Given exercise:
The listing below begins with the first line you should copy; stop after the line containing "struct(m.build('window_5', M['white']))", and drop every picture.

Information shown:
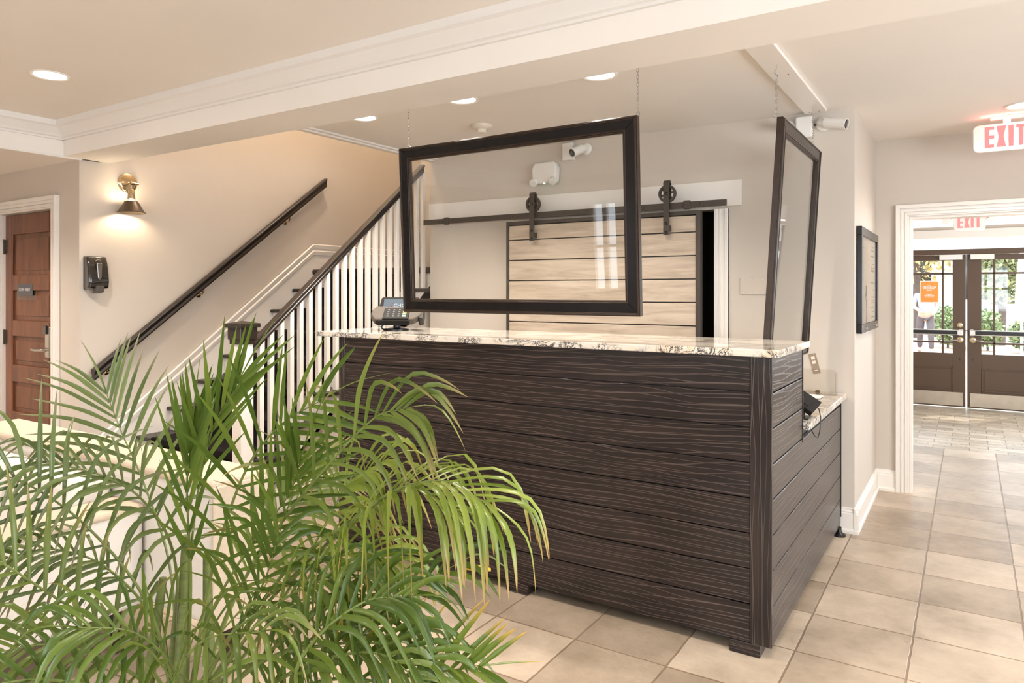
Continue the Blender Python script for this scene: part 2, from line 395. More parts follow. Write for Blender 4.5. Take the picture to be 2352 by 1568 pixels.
for i, (x0, x1) in enumerate(WIN):
    m = MB()
    for a in (x0, x1-.06): m.box(a, a+.06, -4.2, -4.08, .85, 2.3)
    for z in (.85, 2.24): m.box(x0, x1, -4.2, -4.08, z, z+.06)
    m.box((x0+x1)/2-.035, (x0+x1)/2+.035, -4.19, -4.09, .85, 2.3); m.box(x0, x1, -4.18, -4.1, 1.56, 1.60)
    w = struct(m.build('window_%d' % (i+1), M['white']))
m = MB()
for a in (-.2, 1.15, 2.3, 3.54): m.box(3.30, 3.40, a, a+.06, .7, 2.3)
m.box(3.30,3.40,-.2,3.6,.7,.76); m.box(3.30,3.40,-.2,3.6,2.24,2.3)
struct(m.build('window_5', M['white']))  # unseen right-wall window, added to light the desk's side panel

# vestibule
wall('wall_vestibule_left', [(-1.3,-1.2,6.16,10.9,0,2.6)])
wall('wall_vestibule_right', [(1.6,1.7,6.16,6.9,0,2.6),(1.6,1.7,9.9,10.9,0,2.6),(1.6,1.7,6.9,9.9,0,.6),(1.6,1.7,6.9,9.9,2.3,2.6)])
m = MB()
for a in (6.9, 8.37, 9.84): m.box(1.61,1.69,a,a+.06,.6,2.3)
m.box(1.61,1.69,6.9,9.9,.6,.66); m.box(1.61,1.69,6.9,9.9,2.24,2.3)
struct(m.build('window_6', M['white']))  # unseen side window, made up to bring light into the vestibule
wall('ceiling_vestibule', [(-1.3,1.7,6.16,10.92,2.55,2.7)], 'ceil')
wall('wall_vestibule_end', [(-1.2,-.98,10.78,10.90,0,2.55),(.92,1.6,10.78,10.90,0,2.55),(-.98,.92,10.78,10.90,2.19,2.33),(-.98,.92,10.78,10.90,2.47,2.55)])
tr = MB().box(-1.0,.94,10.74,10.78,2.185,2.285).build('trim_transom', M['white'], bevel=.004); struct(tr)
m = MB().box(-.98,.92,10.76,10.88,1.97,2.035)
for a in (-1.0,.88): m.box(a,a+.04,10.76,10.88,0,2.0)
struct(m.build('trim_entrance_frame', M['extdoor'], bevel=.004))
for i,(z0,z1) in enumerate(((2.035,2.185),(2.33,2.47))):
    w = struct(BX(-.98,.92,10.83,10.836,z0,z1).build('window_%d' % (7+i), M['frosted']))

# crown mouldings round the tray ceiling
cp = [(0,0),(.018,0),(.02,.012),(.034,.018),(.04,.03),(.075,.072),(.092,.082),(.097,.117),(0,.117)]
struct(MB().prism([(2.55-p, 2.563+q) for p,q in cp], -5.42, 3.3, 'x').build('trim_crown_beam', M['crown']))
struct(MB().prism([(-5.42+p, 2.563+q) for p,q in cp], -4.1, 2.55, 'y').build('trim_crown_alcove', M['crown']))
struct(MB().box(-5.435,-5.405,-4.1,2.67,2.440,2.453).build('trim_alcove_bead', M['white'], bevel=.004))
struct(MB().box(-3.90,-3.85,2.88,4.78,2.600,2.627).box(-3.89,-3.82,2.88,4.78,2.612,2.627).build('trim_stairwell_edge', M['ceil'], bevel=.003))

# baseboards
bp_ = [(0,0),(.026,0),(.026,.018),(.016,.028),(.016,.118),(.012,.124),(.013,.132),(.007,.142),(.007,.150),(0,.156)]
struct(MB().prism([(-.6+p,q) for p,q in bp_], 4.83, 6.04, 'y').build('baseboard_partition', M['white']))
struct(MB().prism([(6.04-p,q) for p,q in bp_], -.6, -.466, 'x').build('baseboard_entry', M['white']))
m = MB().prism([(4.85-p,q) for p,q in bp_], -1.1, -.575, 'x'); struct(m.build('baseboard_back', M['white']))
# mitred door casings with stepped mouldings
def casing(name, xi0, xi1, zt, yf, steps, extra=None):
    m = MB()
    for p, q, t in steps:
        m.prism([(xi0-q,0),(xi0-p,0),(xi0-p,zt+p),(xi0-q,zt+q)], yf-t, yf, 'y')
        m.prism([(xi0-p,zt+p),(xi1+p,zt+p),(xi1+q,zt+q),(xi0-q,zt+q)], yf-t, yf, 'y')
        m.prism([(xi1+p,0),(xi1+q,0),(xi1+q,zt+q),(xi1+p,zt+p)], yf-t, yf, 'y')
    for e in extra or []: m.box(*e)
    return struct(m.build(name, M['white'], bevel=.0015))
CS = ((0,.010,.016),(.010,.028,.024),(.028,.034,.015),(.034,.052,.022),(.052,.060,.016),(.060,.087,.032))
casing('trim_entry_casing', -.379, 1.2, 2.046, 6.0399, CS, [(-.3789,-.361,6.041,6.17,0,2.028),(1.182,1.1999,6.041,6.17,0,2.028),(-.3789,1.1999,6.041,6.17,2.028,2.0459)])
casing('trim_alcove_casing', -6.70, -5.83, 2.12, 2.6699, ((0,.012,.016),(.012,.032,.026),(.032,.040,.016),(.040,.064,.024),(.064,.094,.036)), [(-6.6999,-6.697,2.671,2.79,0,2.118),(-5.834,-5.8301,2.671,2.79,0,2.118)])
# barn door header board and side casing
m = MB(); m.prism([(-3.9,YB(-3.9)-.02),(-1.28,YB(-1.28)-.02),(-1.28,YB(-1.28)),(-3.9,YB(-3.9))], 2.066, 2.239)
struct(m.build('trim_barn_header', M['white'], bevel=.003))
m = MB()
for a, b, t in ((0,.092,.016),(.0,.02,.024),(.03,.045,.020),(.07,.092,.022)): m.box(-1.46+a,-1.46+b,YB(-1.4)-t,YB(-1.4)+.002,0,2.05)
struct(m.build('trim_barn_casing', M['white'], bevel=.002))

# ---------------------------------------------------------------- brown panelled door in the alcove
d = thing('door_1', (-6.265,2.72,0), 'brown stained five-panel wooden door with keycard lock', 'door', kind='structure')
m = MB(); X0, X1, Y0, Y1 = -6.695, -5.835, 2.70, 2.745
zp = [(.13,.40),(.51,.77),(.885,1.13),(1.25,1.50),(1.62,1.98)]
zp = [(.155,.395),(.52,.76),(.90,1.13),(1.26,1.50),(1.625,1.955)]
m.box(X0,X0+.115,Y0,Y1,.01,2.115); m.box(X1-.125,X1,Y0,Y1,.01,2.115)
zz = [.01] + [v for p in zp for v in p] + [2.115]
for i in range(0, len(zz), 2): m.box(X0+.115,X1-.125,Y0,Y1,zz[i],zz[i+1])
m.build('door_frame', M['brown'], d, bevel=.008)
for a, b in zp:
    m = MB().box(X0+.11,X1-.12,Y0+.022,Y1,a-.004,b+.004); m.box(X0+.15,X1-.16,Y0+.015,Y0+.026,a+.035,b-.035)
    m.build('panel', M['brown'], d, bevel=.005)
for z in (1.86, 1.12, .3):
    MB().box(X0-.012,X0+.03,Y0-.006,Y0+.002,z-.055,z+.055).lathe([(.009,-.06),(.009,.06)], (X0-.003,Y0-.010,z), (0,0,1), 10).build('hinge', M['bronzedark'], d)
lk = MB().box(-5.975,-5.895,Y0-.028,Y0,.985,1.225).build('lock_plate', M['chrome'], d, bevel=.012)
MB().box(-5.973,-5.925,Y0-.040,Y0-.024,1.165,1.232).build('card_reader', M['blackgloss'], lk, bevel=.006)
MB().tube([(-5.93,Y0-.02,1.045),(-5.93,Y0-.065,1.045),(-5.95,Y0-.072,1.045),(-6.03,Y0-.072,1.043),(-6.09,Y0-.066,1.045)], .0105, 10).build('lever', M['chrome'], lk, smooth=True)
BX(-5.858,-5.834,Y0-.004,Y0+.002,.99,1.215).build('strike_plate', M['steel'], d, bevel=.001)
sg = BX(-6.51,-6.18,Y0+.003,Y0+.010,1.425,1.60).build('sign_holder', M['acrylic'], d)
BX(-6.48,-6.225,Y0-.003,Y0+.0025,1.46,1.555).build('sign_plate', M['sign'], sg, bevel=.002)
text('lettering', 'STAFF ONLY', .034, .0008, M['signtext'], sg, frameM((-6.352,Y0-.0045,1.507),(1,0,0),(0,0,1)))

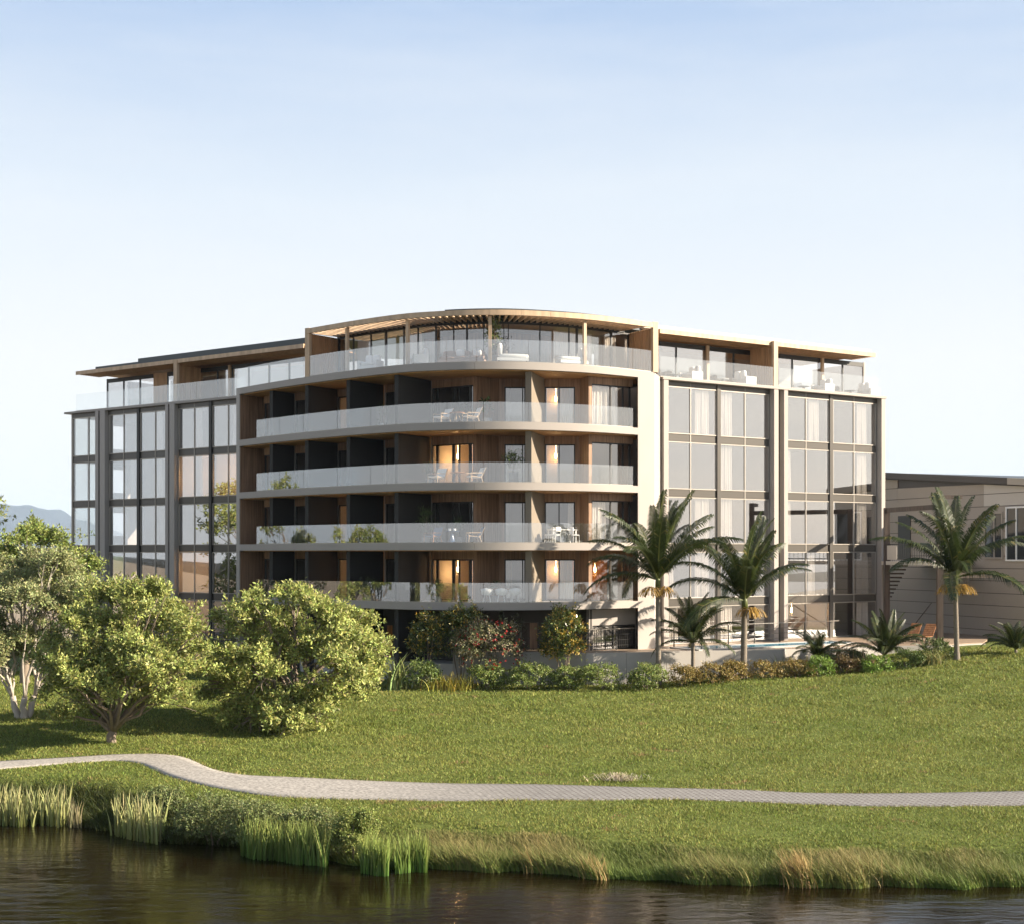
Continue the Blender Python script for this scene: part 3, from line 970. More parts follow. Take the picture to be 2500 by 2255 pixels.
part('ground_wall', MB().fbox(FD, gb, math.dist(C2, BAY0), 0, -.2, gz, gt_), M['groundwall'])
part('ground_wall', MB().fbox(FD, ga, gb, 0, -.2, 1.5, gt_), M['groundwall'])
part('door', MB().fbox(FD, ga + .02, gb - .02, -.04, -.1, 0.0, 1.49), M['postwood'])
part('door', MB().fbox(FD, (ga + gb) / 2 + .01, gb - .05, -.03, -.038, 0.02, 1.46), M['clad'])
part('ground_wall', MB().fbox(FE, 0, math.dist(BAY0, BAY1), 0.01, -.2, gz, gt_), M['groundwall'])
ha, hb = solve(FF, 1446), solve(FF, 1556)
part('ground_wall', MB().fbox(FF, 0, ha, 0.02, -.2, gz, gt_), M['render'])
part('ground_wall', MB().fbox(FF, ha, LFF + .2, 0.02, -.2, 1.36, gt_), M['render'])
part('ground_wall', MB().fbox(FF, hb - .12, LFF + .2, 0.02, -.2, gz, 1.36), M['render'])
door(FF, ha + .01, hb - .13, 0.0, 1.35, [(ha + hb) / 2 - .05])
curtain(FF, ha + .05, ha + 1.1, -.35, .02, 1.3)
part('room_wall', MB().fbox(Line((-6, 83.5), (1, 0)), 0.5, 13.6, 0.1, 0, -.2, 2.2), M['wallin'])
part('floor_slab', MB().prism([(1.8, 79.72), (3.8, 79.72), (4.4, 78.6), (6.8, 80.3), (7.3, 82.9), (1.8, 83.4)], -.3, -.01), M['floorin'])

# frameless glass balustrades
def balustrade(C, cuts, lv, h=1.08, o=-0.05):
    for i, (s0, s1) in enumerate(zip(cuts[:-1], cuts[1:])):
        part('glass_panel', cbox(MB(), C, s0 + .012, s1 - .012, o, o - .02, lv - .06, lv + h, .3), M['rail'], BAL)
BAL = part('balustrade', cbox(MB(), BC, BC.find(626), BC.find(1546), -0.03, -0.09, 2.7, 2.74, .4), M['frame'])
rail_px = [626, 653.6, 682, 740.6, 823, 905, 967, 1091, 1180, 1291, 1400, 1465, 1546]
for lv in (2.7, 5.9, 9.1, 12.3):
    if lv > 3:
        BAL = part('balustrade', cbox(MB(), BC, BC.find(626), BC.find(1546), -0.03, -0.09, lv, lv + .04, .4), M['frame'])
    balustrade(BC, [BC.find(p, -.05) for p in rail_px], lv)
BAL = part('balustrade', cbox(MB(), BC, BC.find(755), BC.find(1590), -0.03, -0.09, 15.5, 15.54, .4), M['frame'])
balustrade(BC, [BC.find(p, -.05) for p in (580, 655, 700, 740, 840, 988, 1090, 1164, 1290, 1434, 1545, 1592)], 15.5, 1.2)
def flat_rail(F, pxs, o, lv=15.5, h=1.2):
    global BAL
    ts = [solve(F, p, o) for p in pxs]
    BAL = part('balustrade', MB().fbox(F, ts[0], ts[-1], o + .03, o - .05, lv, lv + .04), M['frame'])
    for a_, b_ in zip(ts[:-1], ts[1:]):
        part('glass_panel', MB().fbox(F, a_ + .012, b_ - .012, o + .01, o - .01, lv - .05, lv + h), M['rail'], BAL)
flat_rail(FL, (186, 261, 301, 341, 425, 480, 540, 600), 0.22)
flat_rail(FR, (1612, 1700, 1790, 1888), 0.30)
flat_rail(FR, (1902, 1990, 2056, 2146), 0.30)

# roof level: curved glazing, pergola, slatted walls, wings with deep timber eaves
S0, S1 = BC.find(748), BC.find(1596)
PERG0, PERG1 = BC.find(745), BC.find(1597)
GO = -2.35
gl_px = [826, 862, 905, 940, 985, 1020, 1063, 1107, 1138, 1180, 1229, 1240, 1317, 1388, 1406, 1490, 1532, 1562]
gs = sorted(BC.find(p, GO) for p in gl_px)
def roofglass(s0, s1, thick):
    fr = cbox(MB(), BC, s0, s1, GO + .04, GO - .06, 17.90, 17.98, .3)
    cbox(fr, BC, s0, s1, GO + .04, GO - .06, 15.5, 15.58, .3)
    w_ = .14 if thick else .06
    cbox(fr, BC, s0, s0 + w_, GO + .04, GO - .06, 15.58, 17.90, .2)
    wn_ = part('window', fr, M['dark'])
    part('pane', cbox(MB(), BC, s0 + w_ - .01, s1 + .01, GO, GO - .02, 15.56, 17.92, .3), M['glass2'], wn_)
for i, (s0, s1) in enumerate(zip(gs[:-1], gs[1:])):
    roofglass(s0, s1, i in (0, 3, 6, 8, 14, 15))
part('roof_header', cbox(MB(), BC, PERG0 + .1, PERG1 - .1, GO + .1, GO - .2, 17.98, 18.16), M['dark'])
cs0, cs1 = BC.find(1362, GO), BC.find(1560, GO)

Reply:
Continue the Blender Python script for this scene: part 2, from line 395. More parts follow. Write for Blender 4.5. Take the picture to be 2352 by 1568 pixels.
for i, (x0, x1) in enumerate(WIN):
    m = MB()
    for a in (x0, x1-.06): m.box(a, a+.06, -4.2, -4.08, .85, 2.3)
    for z in (.85, 2.24): m.box(x0, x1, -4.2, -4.08, z, z+.06)
    m.box((x0+x1)/2-.035, (x0+x1)/2+.035, -4.19, -4.09, .85, 2.3); m.box(x0, x1, -4.18, -4.1, 1.56, 1.60)
    w = struct(m.build('window_%d' % (i+1), M['white']))
m = MB()
for a in (-.2, 1.15, 2.3, 3.54): m.box(3.30, 3.40, a, a+.06, .7, 2.3)
m.box(3.30,3.40,-.2,3.6,.7,.76); m.box(3.30,3.40,-.2,3.6,2.24,2.3)
struct(m.build('window_5', M['white']))  # unseen right-wall window, added to light the desk's side panel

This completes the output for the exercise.